Mon 8 Jul 2024
A Western Movie Review by Dan Stumpf: RAWHIDE (1951).
Posted by Steve under Reviews , Western movies[4] Comments
RAWHIDE. Fox, 1951. Tyrone Power, Susan Hayward, Hugh Marlowe, Dean Jagger, Edgar Buchanan, Jack Elam, and George Tobias. Written by Dudley Nichols. Directed by Henry Hathaway.
Not to be confused with the Television series, though I suspect there will be plenty of comments about it anyway, and if anyone here feels compelled to talk about Clint Eastwood rather than Henry Hathaway, all I can say is, “Go ahead, spoil my day!”
Westerns aren’t generally popular with women, but Kay watches them with me, and the other day we had a nice talk about “Town Westerns” and “Range Westerns.”

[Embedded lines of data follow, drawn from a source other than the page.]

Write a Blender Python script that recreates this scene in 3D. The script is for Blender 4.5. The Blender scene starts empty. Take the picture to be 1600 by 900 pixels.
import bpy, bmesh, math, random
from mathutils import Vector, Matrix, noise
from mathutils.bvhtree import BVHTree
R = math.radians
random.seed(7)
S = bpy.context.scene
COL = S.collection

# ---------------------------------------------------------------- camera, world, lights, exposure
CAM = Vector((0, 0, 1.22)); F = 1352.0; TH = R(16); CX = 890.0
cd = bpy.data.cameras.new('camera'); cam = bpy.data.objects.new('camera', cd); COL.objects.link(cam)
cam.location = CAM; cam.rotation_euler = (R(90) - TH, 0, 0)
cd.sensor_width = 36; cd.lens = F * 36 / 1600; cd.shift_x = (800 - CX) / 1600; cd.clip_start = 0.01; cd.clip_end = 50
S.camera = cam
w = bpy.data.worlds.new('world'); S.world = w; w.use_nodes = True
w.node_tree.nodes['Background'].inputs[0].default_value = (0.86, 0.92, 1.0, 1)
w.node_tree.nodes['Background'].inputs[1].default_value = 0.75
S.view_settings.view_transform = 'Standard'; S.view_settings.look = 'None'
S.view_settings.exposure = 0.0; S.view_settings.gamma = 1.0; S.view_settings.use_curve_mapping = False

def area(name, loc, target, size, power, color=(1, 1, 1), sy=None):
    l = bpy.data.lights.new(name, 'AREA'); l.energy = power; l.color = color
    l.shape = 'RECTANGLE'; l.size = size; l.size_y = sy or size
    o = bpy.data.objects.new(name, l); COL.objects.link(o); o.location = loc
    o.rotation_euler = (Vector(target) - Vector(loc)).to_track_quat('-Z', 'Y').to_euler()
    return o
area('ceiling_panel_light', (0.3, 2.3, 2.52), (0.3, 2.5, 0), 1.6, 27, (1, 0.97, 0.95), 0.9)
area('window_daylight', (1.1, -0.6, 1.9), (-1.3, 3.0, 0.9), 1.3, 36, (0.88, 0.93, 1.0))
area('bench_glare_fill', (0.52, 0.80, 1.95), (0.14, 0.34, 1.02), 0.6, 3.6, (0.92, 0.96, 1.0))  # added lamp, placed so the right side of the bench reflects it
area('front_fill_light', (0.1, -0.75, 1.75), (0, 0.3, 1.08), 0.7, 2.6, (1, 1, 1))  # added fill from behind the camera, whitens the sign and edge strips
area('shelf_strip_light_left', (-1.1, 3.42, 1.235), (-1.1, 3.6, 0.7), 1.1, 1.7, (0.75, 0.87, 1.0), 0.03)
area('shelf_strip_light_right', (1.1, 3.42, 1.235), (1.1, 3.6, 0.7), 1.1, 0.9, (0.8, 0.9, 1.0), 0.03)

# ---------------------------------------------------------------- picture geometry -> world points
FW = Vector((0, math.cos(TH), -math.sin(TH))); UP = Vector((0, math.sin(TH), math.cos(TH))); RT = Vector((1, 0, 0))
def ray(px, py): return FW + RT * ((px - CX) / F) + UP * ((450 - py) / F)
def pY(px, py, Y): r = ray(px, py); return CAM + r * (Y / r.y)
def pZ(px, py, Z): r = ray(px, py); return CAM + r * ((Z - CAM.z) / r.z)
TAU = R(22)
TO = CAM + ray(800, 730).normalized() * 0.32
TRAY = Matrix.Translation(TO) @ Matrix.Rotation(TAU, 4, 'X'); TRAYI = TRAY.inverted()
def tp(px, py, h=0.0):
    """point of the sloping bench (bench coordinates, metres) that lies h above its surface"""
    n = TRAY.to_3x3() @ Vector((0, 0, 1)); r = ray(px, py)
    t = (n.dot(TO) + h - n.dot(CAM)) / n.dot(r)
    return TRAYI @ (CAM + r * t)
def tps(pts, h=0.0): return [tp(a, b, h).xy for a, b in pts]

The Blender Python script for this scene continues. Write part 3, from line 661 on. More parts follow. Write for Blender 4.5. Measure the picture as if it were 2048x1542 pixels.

In Town Westerns the action is generally confined to a modestly-built community, and may be more concerned with social interactions than physical conflict. The best-known Town Western is High Noon; more noteworthy examples include Fury at Showdown, Rio Bravo, Fury at Gunsight Pass, Star in the Dust and Day of Fury. — does this suggest a certain pent-up hostility?
Anyway, “Range (I use the term loosely, to include any wide-open space or spaces) Westerns” take place largely outdoors (Ride Lonesome has no interiors at all.) and though passions may be deep, and resolutions complex, they are generally expressed by physical action. Think Winchester 73, The Big Trail, Wagonmaster, The Naked Spur …
There are hybrids, variations and freaks of cinema, of course: Day of the Outlaw starts as a Town Western and turns into a Range Western. The town of Terror in a Texas Town barely exists; cattle drives and Conestoga caravans cross the studio sets of Showdown and The Prairie …
… which brings me to the “Room Western” and — at last! — Rawhide.
There are plenty of exteriors in Rawhide, evoking the endless wastes and the fragile isolation of a stagecoach swing-station, but all the important action takes place in two rooms of a single building: the main room/dining hall where the bad guys quarrel, plot mayhem, and gull the unwary; and a single bedroom where Tyrone Power and Susan Hayward quarrel, plot escape, and try to turn the tables on their captors.
This is a film of masterful tension, ably framed by Dudley Nichols’ teetering screenplay and Henry Hathaway’s firm direction. I should also mention Milton Krasner’s stunning deep-focus photography, capably limning a distant horizon without missing a single snaggled tooth of Jack Elam’s maniacal grin in the foreground.
Jack Elam is even more villainous than usual here, but he’s only part of a very effectively used cast. Tyrone Power and Susan Hayward convey fear, frustration and convincing strength quite well, and Dean Jagger is engagingly funny as an outlaw who’s only crooked because he’s not smart enough to go straight.
But pride of place goes to a surprisingly intense Hugh Marlowe, best remembered for dull parts in exciting films like The Day The Earth Stood Still and Night and the City. But here, as the head of a makeshift gang of inept and unreliable outlaws, coping with unwilling hostages, desperately trying to hold his plan of robbery and murder together, he’s… well you just can’t take your eyes off him, he has that kind of Screen Presence.
I’ll end by saying this is sometimes considered an unofficial remake of a 1930s gangster movie, Let ’Em Have It. Well maybe, but the finished product resembles it no more than Stagecoach looks like Maupassant’s “Boule de Suif.”